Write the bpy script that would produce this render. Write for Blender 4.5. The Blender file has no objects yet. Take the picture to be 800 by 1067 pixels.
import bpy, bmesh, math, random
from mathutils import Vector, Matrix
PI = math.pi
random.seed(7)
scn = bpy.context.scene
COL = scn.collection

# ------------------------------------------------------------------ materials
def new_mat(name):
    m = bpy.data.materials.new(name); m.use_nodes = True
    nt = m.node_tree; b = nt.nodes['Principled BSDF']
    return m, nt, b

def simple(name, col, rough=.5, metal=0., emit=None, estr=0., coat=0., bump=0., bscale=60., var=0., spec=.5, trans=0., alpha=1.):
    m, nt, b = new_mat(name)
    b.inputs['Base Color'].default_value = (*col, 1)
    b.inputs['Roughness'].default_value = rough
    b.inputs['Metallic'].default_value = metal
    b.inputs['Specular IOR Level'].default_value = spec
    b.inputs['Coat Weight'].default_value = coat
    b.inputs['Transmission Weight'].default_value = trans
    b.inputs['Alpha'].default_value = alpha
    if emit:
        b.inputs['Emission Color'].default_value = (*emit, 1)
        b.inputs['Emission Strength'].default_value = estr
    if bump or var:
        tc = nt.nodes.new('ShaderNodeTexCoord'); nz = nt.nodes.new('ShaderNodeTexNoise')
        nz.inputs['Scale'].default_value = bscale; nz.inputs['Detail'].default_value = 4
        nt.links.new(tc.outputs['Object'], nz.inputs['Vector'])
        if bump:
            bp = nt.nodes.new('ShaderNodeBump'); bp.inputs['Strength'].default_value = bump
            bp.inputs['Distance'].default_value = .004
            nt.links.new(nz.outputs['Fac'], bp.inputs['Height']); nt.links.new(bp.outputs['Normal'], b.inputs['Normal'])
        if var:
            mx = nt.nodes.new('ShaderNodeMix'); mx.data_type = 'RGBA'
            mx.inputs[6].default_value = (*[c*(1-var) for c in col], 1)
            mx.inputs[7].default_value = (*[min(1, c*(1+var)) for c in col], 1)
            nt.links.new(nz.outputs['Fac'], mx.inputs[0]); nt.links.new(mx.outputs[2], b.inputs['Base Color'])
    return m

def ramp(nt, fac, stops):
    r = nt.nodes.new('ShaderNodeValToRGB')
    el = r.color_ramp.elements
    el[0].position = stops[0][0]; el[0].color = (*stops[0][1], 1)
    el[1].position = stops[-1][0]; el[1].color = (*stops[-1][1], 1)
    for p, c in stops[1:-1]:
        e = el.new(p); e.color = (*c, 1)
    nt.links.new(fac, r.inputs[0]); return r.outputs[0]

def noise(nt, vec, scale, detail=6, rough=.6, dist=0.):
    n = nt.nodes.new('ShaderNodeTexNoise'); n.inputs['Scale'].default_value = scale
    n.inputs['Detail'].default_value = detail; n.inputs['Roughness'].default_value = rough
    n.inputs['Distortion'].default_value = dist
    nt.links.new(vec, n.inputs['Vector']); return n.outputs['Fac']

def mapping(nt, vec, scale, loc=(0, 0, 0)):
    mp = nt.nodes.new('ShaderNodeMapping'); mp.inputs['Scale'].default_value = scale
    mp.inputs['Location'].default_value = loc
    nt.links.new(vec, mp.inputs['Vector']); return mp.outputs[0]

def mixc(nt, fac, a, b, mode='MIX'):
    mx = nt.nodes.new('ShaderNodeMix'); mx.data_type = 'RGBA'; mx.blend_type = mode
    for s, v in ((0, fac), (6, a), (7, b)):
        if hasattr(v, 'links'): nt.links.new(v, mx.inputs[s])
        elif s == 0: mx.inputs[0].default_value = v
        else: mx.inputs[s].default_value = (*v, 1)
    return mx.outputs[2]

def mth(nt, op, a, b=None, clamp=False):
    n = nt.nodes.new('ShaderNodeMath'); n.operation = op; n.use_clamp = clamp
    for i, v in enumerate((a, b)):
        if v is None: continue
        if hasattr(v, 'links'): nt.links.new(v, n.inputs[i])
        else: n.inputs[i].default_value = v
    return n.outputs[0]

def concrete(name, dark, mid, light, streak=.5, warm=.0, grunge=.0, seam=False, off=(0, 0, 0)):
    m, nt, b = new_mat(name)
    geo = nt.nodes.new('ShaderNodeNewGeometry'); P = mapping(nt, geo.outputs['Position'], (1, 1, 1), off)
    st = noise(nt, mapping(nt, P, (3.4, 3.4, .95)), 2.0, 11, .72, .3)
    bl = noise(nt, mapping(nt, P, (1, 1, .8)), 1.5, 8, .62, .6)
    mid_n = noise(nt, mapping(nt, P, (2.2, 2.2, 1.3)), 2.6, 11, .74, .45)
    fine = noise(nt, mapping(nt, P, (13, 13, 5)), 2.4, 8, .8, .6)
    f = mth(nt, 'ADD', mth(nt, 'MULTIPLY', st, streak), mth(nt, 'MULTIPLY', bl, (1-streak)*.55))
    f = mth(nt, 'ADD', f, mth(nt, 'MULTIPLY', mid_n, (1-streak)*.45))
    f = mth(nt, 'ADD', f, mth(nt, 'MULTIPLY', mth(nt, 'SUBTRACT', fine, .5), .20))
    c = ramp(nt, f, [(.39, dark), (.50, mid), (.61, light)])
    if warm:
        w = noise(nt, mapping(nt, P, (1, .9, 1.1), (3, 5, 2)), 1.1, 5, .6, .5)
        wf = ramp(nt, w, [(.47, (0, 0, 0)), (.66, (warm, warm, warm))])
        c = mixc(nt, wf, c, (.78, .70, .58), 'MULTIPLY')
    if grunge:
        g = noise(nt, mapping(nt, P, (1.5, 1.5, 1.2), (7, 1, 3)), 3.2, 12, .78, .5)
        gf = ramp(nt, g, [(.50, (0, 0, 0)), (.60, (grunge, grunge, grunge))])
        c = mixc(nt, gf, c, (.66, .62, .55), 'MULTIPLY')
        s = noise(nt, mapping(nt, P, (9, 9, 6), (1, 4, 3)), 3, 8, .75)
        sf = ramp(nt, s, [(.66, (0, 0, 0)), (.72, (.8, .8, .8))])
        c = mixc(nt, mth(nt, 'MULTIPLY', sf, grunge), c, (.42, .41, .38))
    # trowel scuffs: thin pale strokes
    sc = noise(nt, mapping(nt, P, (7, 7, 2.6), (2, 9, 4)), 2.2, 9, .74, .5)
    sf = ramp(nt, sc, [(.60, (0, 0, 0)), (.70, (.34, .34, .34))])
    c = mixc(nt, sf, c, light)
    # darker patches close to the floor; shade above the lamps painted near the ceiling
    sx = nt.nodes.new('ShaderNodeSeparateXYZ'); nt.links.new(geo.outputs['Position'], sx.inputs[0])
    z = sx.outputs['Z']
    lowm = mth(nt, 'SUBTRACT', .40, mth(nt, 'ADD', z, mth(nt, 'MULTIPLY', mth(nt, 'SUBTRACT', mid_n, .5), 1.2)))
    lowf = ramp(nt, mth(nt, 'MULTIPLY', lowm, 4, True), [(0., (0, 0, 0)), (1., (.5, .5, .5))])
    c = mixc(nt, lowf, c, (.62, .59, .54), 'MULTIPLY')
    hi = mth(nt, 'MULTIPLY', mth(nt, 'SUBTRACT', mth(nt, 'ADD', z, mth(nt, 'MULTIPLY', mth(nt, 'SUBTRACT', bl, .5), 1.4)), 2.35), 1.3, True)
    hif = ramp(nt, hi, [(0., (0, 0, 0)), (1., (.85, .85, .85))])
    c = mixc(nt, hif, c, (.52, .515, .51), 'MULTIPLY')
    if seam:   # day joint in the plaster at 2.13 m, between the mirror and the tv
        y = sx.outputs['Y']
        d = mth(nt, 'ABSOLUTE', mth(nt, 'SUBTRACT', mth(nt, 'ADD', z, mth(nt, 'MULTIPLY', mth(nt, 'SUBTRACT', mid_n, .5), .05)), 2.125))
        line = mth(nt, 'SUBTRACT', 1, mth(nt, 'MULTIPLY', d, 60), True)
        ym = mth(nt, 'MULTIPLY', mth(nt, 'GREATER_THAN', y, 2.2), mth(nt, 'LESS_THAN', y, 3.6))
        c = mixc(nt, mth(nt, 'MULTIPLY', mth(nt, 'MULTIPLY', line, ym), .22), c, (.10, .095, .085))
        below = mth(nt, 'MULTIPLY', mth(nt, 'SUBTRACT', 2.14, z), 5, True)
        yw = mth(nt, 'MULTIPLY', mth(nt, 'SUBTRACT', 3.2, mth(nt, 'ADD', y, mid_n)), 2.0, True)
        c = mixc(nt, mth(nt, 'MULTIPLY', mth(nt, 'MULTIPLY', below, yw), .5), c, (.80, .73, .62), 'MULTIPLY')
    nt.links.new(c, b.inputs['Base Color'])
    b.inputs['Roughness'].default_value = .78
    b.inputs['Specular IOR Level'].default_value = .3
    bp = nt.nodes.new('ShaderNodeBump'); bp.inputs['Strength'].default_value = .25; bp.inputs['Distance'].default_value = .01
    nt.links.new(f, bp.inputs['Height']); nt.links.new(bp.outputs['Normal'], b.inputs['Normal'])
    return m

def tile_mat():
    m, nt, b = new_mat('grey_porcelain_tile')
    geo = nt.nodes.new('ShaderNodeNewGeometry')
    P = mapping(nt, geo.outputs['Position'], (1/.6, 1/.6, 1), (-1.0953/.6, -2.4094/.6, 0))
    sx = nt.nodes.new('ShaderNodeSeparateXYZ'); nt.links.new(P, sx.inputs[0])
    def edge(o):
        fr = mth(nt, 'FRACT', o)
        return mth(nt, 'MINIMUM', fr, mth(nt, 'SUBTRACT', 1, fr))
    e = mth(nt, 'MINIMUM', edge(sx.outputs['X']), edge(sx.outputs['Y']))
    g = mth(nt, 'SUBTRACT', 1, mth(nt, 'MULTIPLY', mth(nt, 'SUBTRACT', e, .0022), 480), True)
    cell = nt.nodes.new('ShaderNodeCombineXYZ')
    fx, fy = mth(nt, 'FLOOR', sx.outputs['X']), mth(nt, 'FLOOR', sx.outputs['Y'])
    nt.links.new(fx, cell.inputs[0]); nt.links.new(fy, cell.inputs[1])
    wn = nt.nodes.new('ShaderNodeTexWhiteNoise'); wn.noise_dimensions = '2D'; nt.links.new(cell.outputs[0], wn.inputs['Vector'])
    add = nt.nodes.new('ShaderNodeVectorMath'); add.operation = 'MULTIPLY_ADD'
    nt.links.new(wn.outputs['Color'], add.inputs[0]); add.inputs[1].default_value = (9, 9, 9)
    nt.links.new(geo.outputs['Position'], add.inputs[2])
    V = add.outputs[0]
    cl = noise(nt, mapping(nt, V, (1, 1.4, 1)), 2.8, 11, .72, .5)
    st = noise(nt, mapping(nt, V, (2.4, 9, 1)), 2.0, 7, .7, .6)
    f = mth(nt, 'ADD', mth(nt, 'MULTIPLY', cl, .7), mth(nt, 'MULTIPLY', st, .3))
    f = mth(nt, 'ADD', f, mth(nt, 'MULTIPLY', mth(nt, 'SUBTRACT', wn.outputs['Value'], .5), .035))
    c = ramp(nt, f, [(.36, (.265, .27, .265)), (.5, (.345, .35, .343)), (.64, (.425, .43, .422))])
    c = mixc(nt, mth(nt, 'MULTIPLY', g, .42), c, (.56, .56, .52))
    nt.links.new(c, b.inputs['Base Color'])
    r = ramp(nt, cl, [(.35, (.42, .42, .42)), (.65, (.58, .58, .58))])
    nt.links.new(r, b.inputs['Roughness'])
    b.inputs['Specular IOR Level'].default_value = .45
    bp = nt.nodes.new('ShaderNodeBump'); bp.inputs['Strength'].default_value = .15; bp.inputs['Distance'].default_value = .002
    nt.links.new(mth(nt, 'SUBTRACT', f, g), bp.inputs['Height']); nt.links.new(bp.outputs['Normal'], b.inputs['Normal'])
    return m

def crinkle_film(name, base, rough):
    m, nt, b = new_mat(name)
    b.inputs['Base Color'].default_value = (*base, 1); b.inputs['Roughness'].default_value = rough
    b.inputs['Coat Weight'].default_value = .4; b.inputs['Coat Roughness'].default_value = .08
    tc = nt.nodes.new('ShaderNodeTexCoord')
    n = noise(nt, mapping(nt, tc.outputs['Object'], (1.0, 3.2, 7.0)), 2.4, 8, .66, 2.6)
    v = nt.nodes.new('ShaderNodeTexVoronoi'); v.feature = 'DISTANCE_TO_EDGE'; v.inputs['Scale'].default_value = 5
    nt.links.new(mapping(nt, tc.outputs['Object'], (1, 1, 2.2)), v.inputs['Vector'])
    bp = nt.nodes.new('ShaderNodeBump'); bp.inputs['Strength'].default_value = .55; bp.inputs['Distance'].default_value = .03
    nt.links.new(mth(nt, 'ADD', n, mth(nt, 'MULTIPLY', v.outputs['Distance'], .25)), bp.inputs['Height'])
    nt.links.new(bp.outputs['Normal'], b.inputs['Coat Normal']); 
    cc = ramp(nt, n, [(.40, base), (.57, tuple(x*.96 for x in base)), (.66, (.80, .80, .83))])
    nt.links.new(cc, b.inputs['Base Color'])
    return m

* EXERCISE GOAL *
Your task is to print the lines from the one containing "c = mixc(nt, hif, c, (.52, .515, .51), 'MULTIPLY')" through the one containing "mid_n)), 2.0, True)", exactly and with nothing added.

* ANSWER TO THIS TASK *
    c = mixc(nt, hif, c, (.52, .515, .51), 'MULTIPLY')
    if seam:   # day joint in the plaster at 2.13 m, between the mirror and the tv
        y = sx.outputs['Y']
        d = mth(nt, 'ABSOLUTE', mth(nt, 'SUBTRACT', mth(nt, 'ADD', z, mth(nt, 'MULTIPLY', mth(nt, 'SUBTRACT', mid_n, .5), .05)), 2.125))
        line = mth(nt, 'SUBTRACT', 1, mth(nt, 'MULTIPLY', d, 60), True)
        ym = mth(nt, 'MULTIPLY', mth(nt, 'GREATER_THAN', y, 2.2), mth(nt, 'LESS_THAN', y, 3.6))
        c = mixc(nt, mth(nt, 'MULTIPLY', mth(nt, 'MULTIPLY', line, ym), .22), c, (.10, .095, .085))
        below = mth(nt, 'MULTIPLY', mth(nt, 'SUBTRACT', 2.14, z), 5, True)
        yw = mth(nt, 'MULTIPLY', mth(nt, 'SUBTRACT', 3.2, mth(nt, 'ADD', y, mid_n)), 2.0, True)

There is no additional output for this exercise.